2025 年 6月 9日 (月)
ホーム国際中国、黄海で構造物を拡大設置…「第2の南シナ海」化狙う「グレーゾーン戦略」、韓国の警戒レベルアップ

中国、黄海で構造物を拡大設置…「第2の南シナ海」化狙う「グレーゾーン戦略」、韓国の警戒レベルアップ

韓国海洋科学技術院(KIOST)の調査船が黄海の暫定措置水域(PMZ)で確認した中国の構造物「漁場管理支援施設」=KIOST提供(c)MONEYTODAY

中国が黄海の韓中暫定措置水域(PMZ)に複数の大型構造物を建設し、これが韓国の海洋主権と安全保障環境に新たなリスクとして浮上している。中国側は「漁業施設」と説明しているが、その規模や立地、軍事訓練との連動などから、南シナ海での「グレーゾーン戦略」と同様の意図が読み取れるとの指摘が相次いでいる。

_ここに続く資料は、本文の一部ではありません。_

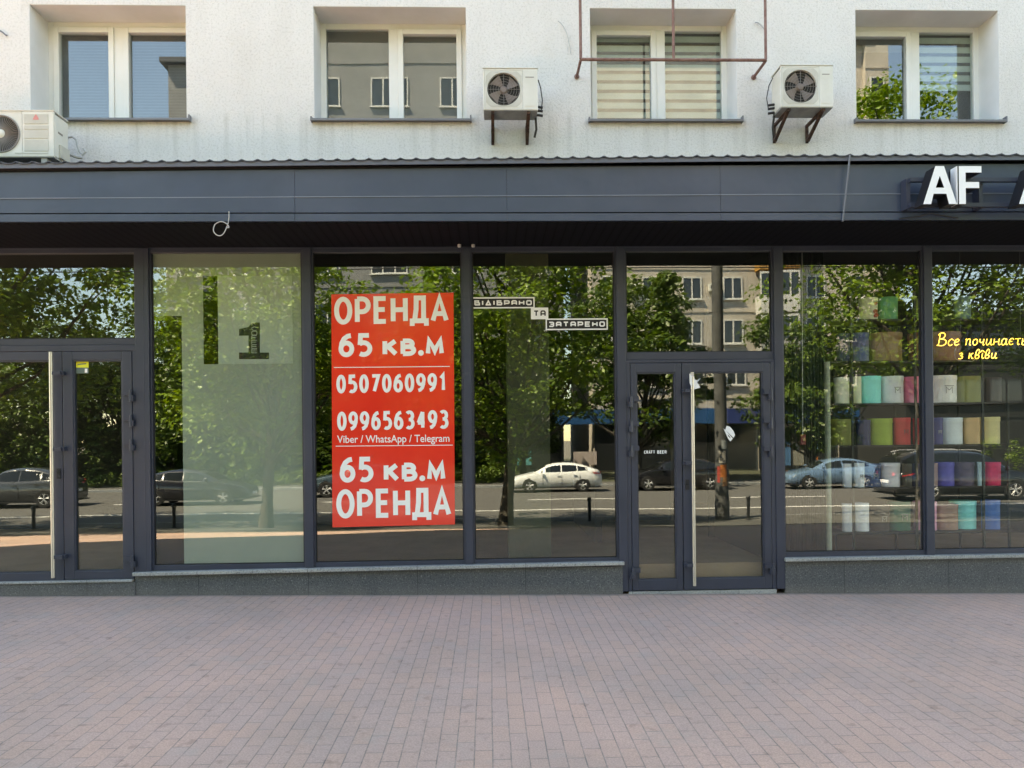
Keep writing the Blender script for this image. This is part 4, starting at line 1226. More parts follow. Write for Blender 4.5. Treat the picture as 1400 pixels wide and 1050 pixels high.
# ------------------------------------------------------------------ shelf rack and round gift boxes
RY = .42                                   # front plane of the boxes
rack0 = at(1142, 725, RY)
M['rackm'] = flat('dark_green_metal', (0.016, 0.024, 0.02), 0.5)
M['shelfm'] = flat('black_shelf_board', (0.012, 0.013, 0.012), 0.5)
rk = empty('shelf_rack', (rack0.x, RY, .3), 0, 'dark open metal shelf rack full of round boxes inside the shop', 'shelf')
xR = at(1392, 600, RY).x
rows = {'A': 436, 'B': 493, 'C': 550.5, 'D': 608, 'E': 665.5, 'F': 726}
def rowz(r): 
    return at(1264, rows[r], RY).z
for r in rows:
    k = MB(); z = rowz(r) - .3; k.box(-.06, xR - rack0.x, -.02, .40, z - .022, z - .001); k.build('shelf', M['shelfm'], rk)
for px in (1165.5, 1252, 1343.5, 1378):
    xx = at(px, 600, RY - .03).x - rack0.x
    for yy in (-.045, .41):
        k = MB(); k.box(xx - .012, xx + .012, yy, yy + .022, .002, rowz('A') + (.02 if px < 1378 else -1.1)); k.build('post', M['rackm'], rk)
BOXES = [
 ('A', 1179, 1203, 407, (.52, .58, .40), 'cream round box with a red and green figure on the topmost shelf'),
 ('A', 1205, 1231, 406, (.08, .32, .17), 'plain green round box on the topmost shelf'),
 ('A', 1254, 1279, 407, (.26, .34, .14), 'olive round box behind the mullion on the topmost shelf'),
 ('A', 1309, 1330, 405, (.10, .17, .22), 'blue grey round box above the neon sign on the topmost shelf'),
 ('B', 1146, 1163, 456, (.02, .03, .08), 'navy round box at the end of the second shelf from the top'),
 ('B', 1166, 1191, 455, (.06, .08, .19), 'slate blue round box on the second shelf from the top'),
 ('B', 1197, 1239, 454, (.22, .14, .07), 'wide brown straw-textured round box on the second shelf from the top'),
 ('B', 1246, 1268, 455, (.13, .06, .045), 'reddish brown round box behind the mullion beside the neon sign'),
 ('B', 1273, 1320, 453, (.15, .09, .07), 'wide taupe round box just behind the neon sign'),
 ('C', 1143, 1163, 516, (.56, .58, .42), 'cream box at the post end of the third shelf'),
 ('C', 1166, 1178, 515, (.52, .56, .36), 'narrow yellowish cream box beside the turquoise one'),
 ('C', 1179, 1209, 514, (.12, .56, .48), 'turquoise round box between two pale boxes on the third shelf'),
 ('C', 1210, 1239.5, 514, (.60, .66, .56), 'white lidded round box beside the turquoise one'),
 ('C', 1240, 1262, 515, (.50, .11, .18), 'pink round box behind the post on the third shelf'),
 ('C', 1276, 1314, 513, (.70, .72, .66), 'large white lidded round box below the neon sign'),
 ('C', 1315, 1347, 514, (.14, .15, .03), 'olive round box next to the large white one'),
 ('C', 1350, 1372, 516, (.025, .02, .02), 'near black round box at the end of the third shelf'),
 ('D', 1140, 1172, 573, (.15, .15, .045), 'olive brown round box at the post end of the fourth shelf'),
 ('D', 1173.5, 1192, 574, (.012, .018, .06), 'navy round box between the two olive ones'),
 ('D', 1193, 1225, 572, (.20, .27, .035), 'bright olive green round box on the fourth shelf'),
 ('D', 1226, 1247, 571, (.48, .05, .045), 'red round box on the fourth shelf'),
 ('D', 1250, 1262, 572, (.30, .03, .04), 'dark red round box behind the mullion'),
 ('D', 1275, 1290, 571, (.06, .06, .15), 'purple navy round box beside the mint one'),
 ('D', 1290.5, 1321, 571, (.50, .68, .60), 'mint lidded round box on the fourth shelf'),
 ('D', 1322, 1342, 571, (.52, .34, .17), 'orange tan round box beside the mint one'),
 ('D', 1345, 1371, 570, (.62, .46, .22), 'sandy yellow lidded round box at the end of the fourth shelf'),
 ('E', 1153, 1165, 634, (.58, .68, .62), 'slim mint white round box at the end of the fifth shelf'),
 ('E', 1169, 1182.5, 633, (.52, .68, .58), 'slim mint green round box with small print on the fifth shelf'),
 ('E', 1183, 1207.5, 634, (.012, .035, .09), 'dark blue round box with small print on the fifth shelf'),
 ('E', 1208, 1234, 633, (.50, .46, .46), 'pale grey pink round box on the fifth shelf'),
 ('E', 1235, 1247, 634, (.06, .05, .035), 'dark brown slim round box beside the pale grey pink one'),
 ('E', 1249, 1262, 634, (.02, .025, .06), 'blackish blue round box behind the mullion on the fifth shelf'),
 ('E', 1268, 1283, 633, (.20, .12, .12), 'mauve round box half behind the mullion on the fifth shelf'),
 ('E', 1283.5, 1308, 632, (.07, .06, .26), 'royal purple round box on the fifth shelf'),
 ('E', 1309, 1336, 632, (.07, .05, .075), 'dark plum round box on the fifth shelf'),
 ('E', 1337, 1346, 632, (.40, .62, .58), 'slim aqua round box beside the crimson one'),
 ('E', 1349, 1371, 632, (.55, .018, .075), 'crimson round box at the end of the fifth shelf'),
 ('F', 1153, 1168, 689, (.56, .68, .62), 'slim mint white round box at the end of the lowest shelf'),
 ('F', 1171, 1190, 688, (.54, .70, .66), 'pale aqua round box on the lowest shelf'),
 ('F', 1195, 1219, 690, (.03, .025, .02), 'black round box with small print on the lowest shelf'),
 ('F', 1220, 1249, 686, (.012, .10, .055), 'dark green round box on the lowest shelf'),
 ('F', 1256, 1285, 686, (.58, .24, .34), 'pink round box behind the mullion on the lowest shelf'),
 ('F', 1286, 1314, 690, (.26, .15, .11), 'brown mauve lidded round box on the lowest shelf'),
 ('F', 1308, 1340, 685, (.13, .55, .50), 'bright turquoise lidded round box on the lowest shelf'),
 ('F', 1348, 1370, 684, (.035, .12, .33), 'blue round box at the end of the lowest shelf'),
]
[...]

中国は2018年から、PMZ内に高さ70メートルに達する鉄骨構造の「漁業施設」を設置し始め、近年ではヘリポート付きの試掘施設や多数のブイも展開している。さらに、この海域を航行禁止区域とし、空母を動員した軍事訓練まで実施した。

こうした動きは、軍事的手段を露骨に用いることなく、事実上の支配権を確立する「グレーゾーン戦略」の一環とみられる。これは、かつて南シナ海で中国が人工島を造成し、そこにミサイルや対空砲を配備した上で自国領土と主張し、既成事実化した手法と酷似している。

とりわけ黄海は、中国にとって米軍の接近を阻止する「戦略的緩衝地帯」としての価値も持ち、北京や沿岸都市、さらには在韓米軍を意識した防衛ラインの一部と位置づけられている。韓国外交官の間では「黄海の内海化」が進行中だとの懸念が広がっている。

これに対して韓国政府や専門家らは、以下のような多角的かつ複合的な対応の必要性を訴えている。

まず、現時点ではPMZの中間線を越えた構造物の設置であり、国際法上、明確な違法性を問うのが難しい。しかし、韓中海洋協力会議や共同漁業委員会を通じて、中国に対し外交的に違反行為の是正を求める必要があるとされる。

また、韓国側も中間線付近に同様の海洋構造物を設置する「比例対応」案が浮上している。観測用ブイや海洋研究施設、さらには浮体式発電所などが検討対象に挙がっている。

さらに、構造物の軍事転用を見据えた先制的な情報収集体制の強化も急務とされる。偵察衛星や哨戒機、無人機などを活用し、韓国海軍と海洋警察の連携による巡察活動を常態化する必要がある。米韓共同訓練や情報共有を強化し、構造物問題を「米中戦略対立」の文脈に引き上げるべきとの提案もある。

一部では、フィリピンが南シナ海で中国の領有権主張に対抗するため、第二次世界大戦の上陸艦を座礁させた事例に倣い、「廃船を故意に接触させ、事故として装う」戦略も議論されている。

国際時事誌「PADO」のキム・ドンギュ編集長は「中国の構造物に廃船を衝突させるという強硬手段と並行して、韓国側も同様の施設を設け、軍事施設化の可能性をちらつかせる“強いシグナル”を出す必要がある」と主張した。

イ・ジェミョン(李在明)新政権にとって、中国の黄海戦略への対応は単なる漁業や主権問題にとどまらず、北東アジアの安全保障バランスを左右する重大な試金石となりそうだ。